Wem könnte damit gedient sein? Der SPOe? Schwerlich. Sie steht noch mitten in einem großen geistigen und personellen Umgruppierungsmanöver, in dem es nie gut ist, Waffengänge anzunehmen, geschweige denn zu provozieren. Aber auch die Volkspartei hat wahrlich keinen Grund, alles auf eine Karte zu setzen. Selbst dem freundschaftlichsten Beobachter fiele es schwer, zu behaupten, daß die seit den Präsidentenwahlen des vergangenen Jahres schwingende Waage der politischen Gunst sich wieder eindeutig auf ihre Seite geneigt hat.

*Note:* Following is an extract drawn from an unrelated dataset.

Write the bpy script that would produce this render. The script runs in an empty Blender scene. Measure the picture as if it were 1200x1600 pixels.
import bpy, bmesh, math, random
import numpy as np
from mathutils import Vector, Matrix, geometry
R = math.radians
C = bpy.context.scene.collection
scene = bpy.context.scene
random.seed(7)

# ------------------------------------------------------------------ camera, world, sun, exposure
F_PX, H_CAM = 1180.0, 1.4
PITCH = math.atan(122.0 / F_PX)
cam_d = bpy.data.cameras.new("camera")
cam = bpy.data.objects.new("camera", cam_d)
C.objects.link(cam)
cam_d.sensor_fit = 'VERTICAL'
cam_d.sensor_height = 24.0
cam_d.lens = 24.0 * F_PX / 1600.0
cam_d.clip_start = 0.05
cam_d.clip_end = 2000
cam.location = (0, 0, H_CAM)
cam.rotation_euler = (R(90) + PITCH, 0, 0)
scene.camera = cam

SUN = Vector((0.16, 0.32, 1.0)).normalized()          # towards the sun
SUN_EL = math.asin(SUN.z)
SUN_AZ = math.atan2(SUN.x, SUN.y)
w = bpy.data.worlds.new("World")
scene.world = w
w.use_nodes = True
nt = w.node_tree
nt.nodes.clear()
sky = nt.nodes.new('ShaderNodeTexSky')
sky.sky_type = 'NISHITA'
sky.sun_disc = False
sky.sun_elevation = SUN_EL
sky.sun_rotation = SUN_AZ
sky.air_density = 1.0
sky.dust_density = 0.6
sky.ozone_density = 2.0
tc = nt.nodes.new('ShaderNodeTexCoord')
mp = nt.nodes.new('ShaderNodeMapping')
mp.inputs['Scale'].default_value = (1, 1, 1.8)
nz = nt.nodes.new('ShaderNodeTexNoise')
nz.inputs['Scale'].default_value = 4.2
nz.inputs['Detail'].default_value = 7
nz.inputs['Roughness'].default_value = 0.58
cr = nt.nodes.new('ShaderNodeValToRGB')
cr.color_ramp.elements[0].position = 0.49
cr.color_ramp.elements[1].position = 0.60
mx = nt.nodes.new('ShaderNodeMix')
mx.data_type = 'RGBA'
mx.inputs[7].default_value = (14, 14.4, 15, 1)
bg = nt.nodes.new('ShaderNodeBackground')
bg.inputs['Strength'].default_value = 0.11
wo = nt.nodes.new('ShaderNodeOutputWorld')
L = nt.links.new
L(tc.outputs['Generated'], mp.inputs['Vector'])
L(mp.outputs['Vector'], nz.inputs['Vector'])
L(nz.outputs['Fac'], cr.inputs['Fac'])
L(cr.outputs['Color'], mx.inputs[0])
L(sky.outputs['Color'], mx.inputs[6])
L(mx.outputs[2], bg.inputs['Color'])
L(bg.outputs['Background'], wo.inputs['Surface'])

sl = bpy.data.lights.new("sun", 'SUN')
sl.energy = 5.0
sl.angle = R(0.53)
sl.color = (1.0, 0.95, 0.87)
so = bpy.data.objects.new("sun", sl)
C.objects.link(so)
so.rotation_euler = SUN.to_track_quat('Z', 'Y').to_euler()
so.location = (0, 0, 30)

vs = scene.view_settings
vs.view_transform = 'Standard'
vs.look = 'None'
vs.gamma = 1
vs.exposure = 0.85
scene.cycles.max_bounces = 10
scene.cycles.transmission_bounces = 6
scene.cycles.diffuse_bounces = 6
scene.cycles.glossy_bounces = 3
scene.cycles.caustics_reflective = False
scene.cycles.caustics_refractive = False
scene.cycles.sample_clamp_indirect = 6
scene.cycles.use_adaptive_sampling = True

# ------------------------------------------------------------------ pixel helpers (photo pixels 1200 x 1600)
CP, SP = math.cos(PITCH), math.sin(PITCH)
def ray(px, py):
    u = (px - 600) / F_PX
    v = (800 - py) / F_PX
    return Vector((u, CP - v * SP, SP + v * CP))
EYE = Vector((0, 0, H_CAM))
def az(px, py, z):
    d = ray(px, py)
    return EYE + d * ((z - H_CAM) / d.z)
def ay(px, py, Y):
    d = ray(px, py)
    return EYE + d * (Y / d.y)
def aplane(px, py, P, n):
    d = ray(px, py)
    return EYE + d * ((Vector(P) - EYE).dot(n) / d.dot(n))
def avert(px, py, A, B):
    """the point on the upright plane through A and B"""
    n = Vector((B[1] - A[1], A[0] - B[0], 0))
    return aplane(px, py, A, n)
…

Zu Nervosität und den aus ihr resultierenden Kurzschlußreaktionen ist aber kein Anlaß.

Noch ist genügend Zeit, um neben der sachlichen Arbeit sich in aller Ruhe aber Konsequenz dem Ausbau einer zweiten Linie zu widmen und durch die Tat die da und dort sich festsetzende Meinung zu korrigieren, daß man auf der linken Seite zur Stunde eine größere geistige und personelle Regenerationsfähigkeit beziehungsweise -Willigkeit feststellen könne. Nur wer stehen bleibt, fällt zurück.

Daran zu, erinnern ist erlaubt, ja geboten, wenn man zwischen zwei Etappen auf der Halbscheid des Weges hält.